[DATA start]
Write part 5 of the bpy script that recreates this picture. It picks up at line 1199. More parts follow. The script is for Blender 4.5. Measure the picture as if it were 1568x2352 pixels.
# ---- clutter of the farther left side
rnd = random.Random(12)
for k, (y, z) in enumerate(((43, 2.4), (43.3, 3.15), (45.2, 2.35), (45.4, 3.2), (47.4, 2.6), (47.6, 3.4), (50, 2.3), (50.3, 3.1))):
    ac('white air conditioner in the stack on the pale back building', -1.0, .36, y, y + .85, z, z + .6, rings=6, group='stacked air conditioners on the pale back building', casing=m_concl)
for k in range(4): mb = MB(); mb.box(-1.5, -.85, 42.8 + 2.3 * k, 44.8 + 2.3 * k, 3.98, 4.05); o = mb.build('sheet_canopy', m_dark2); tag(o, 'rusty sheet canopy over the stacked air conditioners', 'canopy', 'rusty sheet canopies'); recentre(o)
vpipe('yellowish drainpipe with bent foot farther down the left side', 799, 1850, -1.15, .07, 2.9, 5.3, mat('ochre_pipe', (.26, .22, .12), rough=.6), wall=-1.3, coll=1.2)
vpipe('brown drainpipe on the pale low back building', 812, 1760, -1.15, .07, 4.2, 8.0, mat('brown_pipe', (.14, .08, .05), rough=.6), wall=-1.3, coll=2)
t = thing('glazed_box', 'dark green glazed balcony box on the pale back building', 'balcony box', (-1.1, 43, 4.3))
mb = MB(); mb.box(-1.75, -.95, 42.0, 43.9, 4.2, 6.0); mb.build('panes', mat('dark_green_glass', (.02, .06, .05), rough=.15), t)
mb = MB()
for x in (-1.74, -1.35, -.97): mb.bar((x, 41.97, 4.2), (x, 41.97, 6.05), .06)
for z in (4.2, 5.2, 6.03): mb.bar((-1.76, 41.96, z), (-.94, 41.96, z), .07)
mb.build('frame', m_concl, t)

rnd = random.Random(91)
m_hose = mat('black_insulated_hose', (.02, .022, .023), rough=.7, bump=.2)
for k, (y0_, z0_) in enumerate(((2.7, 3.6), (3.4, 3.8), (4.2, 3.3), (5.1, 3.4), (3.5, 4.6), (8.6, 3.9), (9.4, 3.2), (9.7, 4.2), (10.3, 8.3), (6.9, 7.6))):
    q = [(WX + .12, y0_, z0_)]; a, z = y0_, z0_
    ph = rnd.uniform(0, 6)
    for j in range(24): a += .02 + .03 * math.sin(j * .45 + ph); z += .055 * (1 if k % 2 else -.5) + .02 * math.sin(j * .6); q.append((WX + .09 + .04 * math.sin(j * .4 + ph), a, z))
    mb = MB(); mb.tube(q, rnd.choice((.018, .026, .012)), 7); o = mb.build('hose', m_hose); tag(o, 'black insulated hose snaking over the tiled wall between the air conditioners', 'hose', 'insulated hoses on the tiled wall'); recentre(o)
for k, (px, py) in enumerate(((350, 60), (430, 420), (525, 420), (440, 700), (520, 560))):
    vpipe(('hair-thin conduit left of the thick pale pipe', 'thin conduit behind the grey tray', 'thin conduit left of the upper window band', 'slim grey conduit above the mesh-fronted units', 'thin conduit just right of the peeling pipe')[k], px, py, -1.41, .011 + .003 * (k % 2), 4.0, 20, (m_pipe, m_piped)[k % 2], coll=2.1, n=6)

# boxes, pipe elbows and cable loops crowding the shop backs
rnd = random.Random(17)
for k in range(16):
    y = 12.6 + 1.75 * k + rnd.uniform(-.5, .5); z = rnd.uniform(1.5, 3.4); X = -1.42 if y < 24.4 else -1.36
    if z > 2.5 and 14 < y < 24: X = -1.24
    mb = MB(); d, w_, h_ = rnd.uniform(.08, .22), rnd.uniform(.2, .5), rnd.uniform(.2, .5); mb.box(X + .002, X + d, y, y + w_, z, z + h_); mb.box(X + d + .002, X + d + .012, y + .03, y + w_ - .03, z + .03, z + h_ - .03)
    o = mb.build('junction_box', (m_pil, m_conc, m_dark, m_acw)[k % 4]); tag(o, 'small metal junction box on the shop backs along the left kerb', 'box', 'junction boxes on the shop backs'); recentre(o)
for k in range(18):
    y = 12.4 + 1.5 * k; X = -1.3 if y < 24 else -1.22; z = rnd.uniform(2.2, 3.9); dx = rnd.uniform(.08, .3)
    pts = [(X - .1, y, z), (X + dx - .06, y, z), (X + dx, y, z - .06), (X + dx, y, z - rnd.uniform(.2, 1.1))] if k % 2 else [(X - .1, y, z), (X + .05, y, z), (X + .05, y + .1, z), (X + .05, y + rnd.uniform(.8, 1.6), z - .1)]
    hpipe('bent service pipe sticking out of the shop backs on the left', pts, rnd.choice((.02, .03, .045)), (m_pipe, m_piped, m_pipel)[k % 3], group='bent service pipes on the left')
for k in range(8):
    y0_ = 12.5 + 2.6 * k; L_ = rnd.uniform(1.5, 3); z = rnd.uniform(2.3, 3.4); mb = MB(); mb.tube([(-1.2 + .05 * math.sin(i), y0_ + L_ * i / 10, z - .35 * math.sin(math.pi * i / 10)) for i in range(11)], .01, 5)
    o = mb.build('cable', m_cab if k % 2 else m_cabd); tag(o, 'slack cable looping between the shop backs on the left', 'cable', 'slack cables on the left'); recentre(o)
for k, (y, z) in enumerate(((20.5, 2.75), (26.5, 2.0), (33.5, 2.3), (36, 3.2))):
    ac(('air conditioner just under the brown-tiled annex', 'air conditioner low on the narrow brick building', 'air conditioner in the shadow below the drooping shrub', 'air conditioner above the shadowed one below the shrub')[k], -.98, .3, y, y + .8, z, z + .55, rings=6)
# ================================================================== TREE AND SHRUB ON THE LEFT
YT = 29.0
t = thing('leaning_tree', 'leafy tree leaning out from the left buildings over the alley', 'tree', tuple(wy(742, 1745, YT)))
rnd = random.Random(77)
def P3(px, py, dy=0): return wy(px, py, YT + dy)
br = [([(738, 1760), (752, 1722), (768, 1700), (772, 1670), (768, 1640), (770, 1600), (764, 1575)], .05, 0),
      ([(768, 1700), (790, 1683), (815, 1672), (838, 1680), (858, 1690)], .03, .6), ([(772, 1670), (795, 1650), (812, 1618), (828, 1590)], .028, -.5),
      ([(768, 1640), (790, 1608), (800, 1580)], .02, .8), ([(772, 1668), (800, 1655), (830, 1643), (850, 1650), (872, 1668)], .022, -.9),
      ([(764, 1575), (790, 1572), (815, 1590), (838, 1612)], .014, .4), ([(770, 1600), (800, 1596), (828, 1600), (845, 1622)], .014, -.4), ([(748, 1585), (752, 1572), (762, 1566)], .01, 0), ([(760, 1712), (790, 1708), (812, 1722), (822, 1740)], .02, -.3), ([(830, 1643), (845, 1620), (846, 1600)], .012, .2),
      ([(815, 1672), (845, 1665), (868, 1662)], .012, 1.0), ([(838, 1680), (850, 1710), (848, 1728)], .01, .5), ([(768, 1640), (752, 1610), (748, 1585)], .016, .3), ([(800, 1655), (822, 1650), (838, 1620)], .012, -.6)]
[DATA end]
- _SET TASK_: Write out the listing once more, matching it exactly.

- _ANSWER TO THE PROBLEM_:
Write part 5 of the bpy script that recreates this picture. It picks up at line 1199. More parts follow. The script is for Blender 4.5. Measure the picture as if it were 1568x2352 pixels.
# ---- clutter of the farther left side
rnd = random.Random(12)
for k, (y, z) in enumerate(((43, 2.4), (43.3, 3.15), (45.2, 2.35), (45.4, 3.2), (47.4, 2.6), (47.6, 3.4), (50, 2.3), (50.3, 3.1))):
    ac('white air conditioner in the stack on the pale back building', -1.0, .36, y, y + .85, z, z + .6, rings=6, group='stacked air conditioners on the pale back building', casing=m_concl)
for k in range(4): mb = MB(); mb.box(-1.5, -.85, 42.8 + 2.3 * k, 44.8 + 2.3 * k, 3.98, 4.05); o = mb.build('sheet_canopy', m_dark2); tag(o, 'rusty sheet canopy over the stacked air conditioners', 'canopy', 'rusty sheet canopies'); recentre(o)
vpipe('yellowish drainpipe with bent foot farther down the left side', 799, 1850, -1.15, .07, 2.9, 5.3, mat('ochre_pipe', (.26, .22, .12), rough=.6), wall=-1.3, coll=1.2)
vpipe('brown drainpipe on the pale low back building', 812, 1760, -1.15, .07, 4.2, 8.0, mat('brown_pipe', (.14, .08, .05), rough=.6), wall=-1.3, coll=2)
t = thing('glazed_box', 'dark green glazed balcony box on the pale back building', 'balcony box', (-1.1, 43, 4.3))
mb = MB(); mb.box(-1.75, -.95, 42.0, 43.9, 4.2, 6.0); mb.build('panes', mat('dark_green_glass', (.02, .06, .05), rough=.15), t)
mb = MB()
for x in (-1.74, -1.35, -.97): mb.bar((x, 41.97, 4.2), (x, 41.97, 6.05), .06)
for z in (4.2, 5.2, 6.03): mb.bar((-1.76, 41.96, z), (-.94, 41.96, z), .07)
mb.build('frame', m_concl, t)

rnd = random.Random(91)
m_hose = mat('black_insulated_hose', (.02, .022, .023), rough=.7, bump=.2)
for k, (y0_, z0_) in enumerate(((2.7, 3.6), (3.4, 3.8), (4.2, 3.3), (5.1, 3.4), (3.5, 4.6), (8.6, 3.9), (9.4, 3.2), (9.7, 4.2), (10.3, 8.3), (6.9, 7.6))):
    q = [(WX + .12, y0_, z0_)]; a, z = y0_, z0_
    ph = rnd.uniform(0, 6)
    for j in range(24): a += .02 + .03 * math.sin(j * .45 + ph); z += .055 * (1 if k % 2 else -.5) + .02 * math.sin(j * .6); q.append((WX + .09 + .04 * math.sin(j * .4 + ph), a, z))
    mb = MB(); mb.tube(q, rnd.choice((.018, .026, .012)), 7); o = mb.build('hose', m_hose); tag(o, 'black insulated hose snaking over the tiled wall between the air conditioners', 'hose', 'insulated hoses on the tiled wall'); recentre(o)
for k, (px, py) in enumerate(((350, 60), (430, 420), (525, 420), (440, 700), (520, 560))):
    vpipe(('hair-thin conduit left of the thick pale pipe', 'thin conduit behind the grey tray', 'thin conduit left of the upper window band', 'slim grey conduit above the mesh-fronted units', 'thin conduit just right of the peeling pipe')[k], px, py, -1.41, .011 + .003 * (k % 2), 4.0, 20, (m_pipe, m_piped)[k % 2], coll=2.1, n=6)

# boxes, pipe elbows and cable loops crowding the shop backs
rnd = random.Random(17)
for k in range(16):
    y = 12.6 + 1.75 * k + rnd.uniform(-.5, .5); z = rnd.uniform(1.5, 3.4); X = -1.42 if y < 24.4 else -1.36
    if z > 2.5 and 14 < y < 24: X = -1.24
    mb = MB(); d, w_, h_ = rnd.uniform(.08, .22), rnd.uniform(.2, .5), rnd.uniform(.2, .5); mb.box(X + .002, X + d, y, y + w_, z, z + h_); mb.box(X + d + .002, X + d + .012, y + .03, y + w_ - .03, z + .03, z + h_ - .03)
    o = mb.build('junction_box', (m_pil, m_conc, m_dark, m_acw)[k % 4]); tag(o, 'small metal junction box on the shop backs along the left kerb', 'box', 'junction boxes on the shop backs'); recentre(o)
for k in range(18):
    y = 12.4 + 1.5 * k; X = -1.3 if y < 24 else -1.22; z = rnd.uniform(2.2, 3.9); dx = rnd.uniform(.08, .3)
    pts = [(X - .1, y, z), (X + dx - .06, y, z), (X + dx, y, z - .06), (X + dx, y, z - rnd.uniform(.2, 1.1))] if k % 2 else [(X - .1, y, z), (X + .05, y, z), (X + .05, y + .1, z), (X + .05, y + rnd.uniform(.8, 1.6), z - .1)]
    hpipe('bent service pipe sticking out of the shop backs on the left', pts, rnd.choice((.02, .03, .045)), (m_pipe, m_piped, m_pipel)[k % 3], group='bent service pipes on the left')
for k in range(8):
    y0_ = 12.5 + 2.6 * k; L_ = rnd.uniform(1.5, 3); z = rnd.uniform(2.3, 3.4); mb = MB(); mb.tube([(-1.2 + .05 * math.sin(i), y0_ + L_ * i / 10, z - .35 * math.sin(math.pi * i / 10)) for i in range(11)], .01, 5)
    o = mb.build('cable', m_cab if k % 2 else m_cabd); tag(o, 'slack cable looping between the shop backs on the left', 'cable', 'slack cables on the left'); recentre(o)
for k, (y, z) in enumerate(((20.5, 2.75), (26.5, 2.0), (33.5, 2.3), (36, 3.2))):
    ac(('air conditioner just under the brown-tiled annex', 'air conditioner low on the narrow brick building', 'air conditioner in the shadow below the drooping shrub', 'air conditioner above the shadowed one below the shrub')[k], -.98, .3, y, y + .8, z, z + .55, rings=6)
# ================================================================== TREE AND SHRUB ON THE LEFT
YT = 29.0
t = thing('leaning_tree', 'leafy tree leaning out from the left buildings over the alley', 'tree', tuple(wy(742, 1745, YT)))
rnd = random.Random(77)
def P3(px, py, dy=0): return wy(px, py, YT + dy)
br = [([(738, 1760), (752, 1722), (768, 1700), (772, 1670), (768, 1640), (770, 1600), (764, 1575)], .05, 0),
      ([(768, 1700), (790, 1683), (815, 1672), (838, 1680), (858, 1690)], .03, .6), ([(772, 1670), (795, 1650), (812, 1618), (828, 1590)], .028, -.5),
      ([(768, 1640), (790, 1608), (800, 1580)], .02, .8), ([(772, 1668), (800, 1655), (830, 1643), (850, 1650), (872, 1668)], .022, -.9),
      ([(764, 1575), (790, 1572), (815, 1590), (838, 1612)], .014, .4), ([(770, 1600), (800, 1596), (828, 1600), (845, 1622)], .014, -.4), ([(748, 1585), (752, 1572), (762, 1566)], .01, 0), ([(760, 1712), (790, 1708), (812, 1722), (822, 1740)], .02, -.3), ([(830, 1643), (845, 1620), (846, 1600)], .012, .2),
      ([(815, 1672), (845, 1665), (868, 1662)], .012, 1.0), ([(838, 1680), (850, 1710), (848, 1728)], .01, .5), ([(768, 1640), (752, 1610), (748, 1585)], .016, .3), ([(800, 1655), (822, 1650), (838, 1620)], .012, -.6)]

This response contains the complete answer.